AMD working to improve Opteron performance
Advanced Micro Devices Inc. (AMD) unveiled a prototype four-way server using its 64-bit Opteron microprocessor Monday, amid questions surrounding the chip's current performance levels.
Opteron is the brand name for the server and workstation version of the Sunnyvale, California, company's family of 64-bit processors due to be launched early next year, its answer to Intel Corp.'s Itanium chip.
AMD used the opening day of the Computex Taipei 2002 show, Asia's biggest electronics exhibition, to take the wraps off the prototype four-way server running a 64-bit version of SuSE Inc.'s Linux operating system.
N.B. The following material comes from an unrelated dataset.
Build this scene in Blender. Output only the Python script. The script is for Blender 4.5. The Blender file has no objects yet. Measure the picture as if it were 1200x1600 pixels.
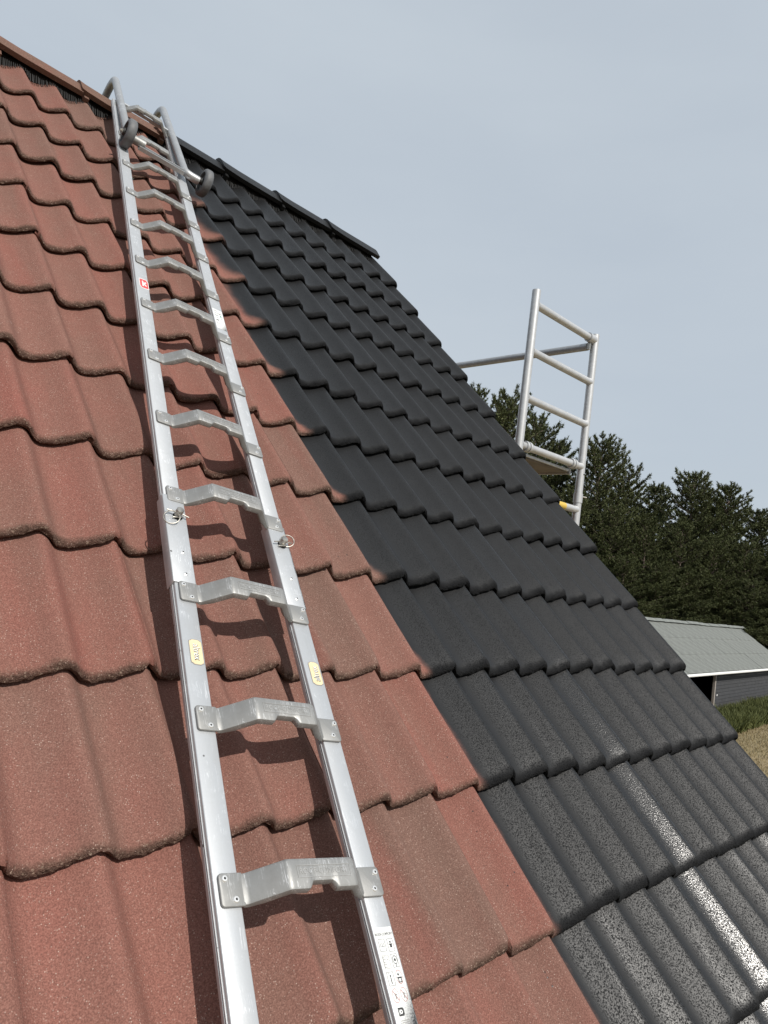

AMD officials, however, declined to share any performance data from the demonstration and said there is still work to do to get the prototype system up to speed.
"We're in the early processes right now of tuning the system," said Richard Heye [cq], vice president of platform engineering and infrastructure during a press conference Monday. "The systems today have lots of knobs, lots of dials, it's gonna take a while to get these things to really perform well."
Heye added that the work which remains to be done involves software only and AMD is not anticipating any changes to the hardware side of the chip. As an example of the ongoing work, Heye said the company just managed a 17-percent increase in performance by changing two bits of data in the system BIOS (basic input output system).
The Opteron's performance first came into question last week when a draft invitation to the company's Computex event was inadvertently sent to IDG News Service by AMD's PR company in Taipei.
"The demos we're currently showing are anything but high-performance. They're pretty low-performance right now, and we don't want to invite questions about just how fast they're running," read one unattributed comment contained in the draft invitation.
Despite what may be relatively low performance at this stage in Opteron's development, one Taiwanese chipset maker believes the processor's x86-64 architecture shows promise, despite having to rely heavily on simulation data to develop its Opteron chipset.
"We believe this kind of architecture is quite good for the next two to three years," said Alex Wu [cq], director of integrated products at Taiwanese chipset maker Silicon Integrated Systems Corp.
With more than six months left until Opteron's launch, AMD has time to continue tweaking the processor's performance. The Opteron is not due on the market until the first quarter of 2003. Beyond the four-way demonstration, the company is looking to running up to eight of the processors together.
"This demonstration is the next step in AMD's enterprise plan to provide one to two processor workgroup solutions, two to four processor departmental solutions, and four to eight (processor) enterprise-class workloads," said Mark Bode [CQ], division marketing manager of AMD's Athlon processors.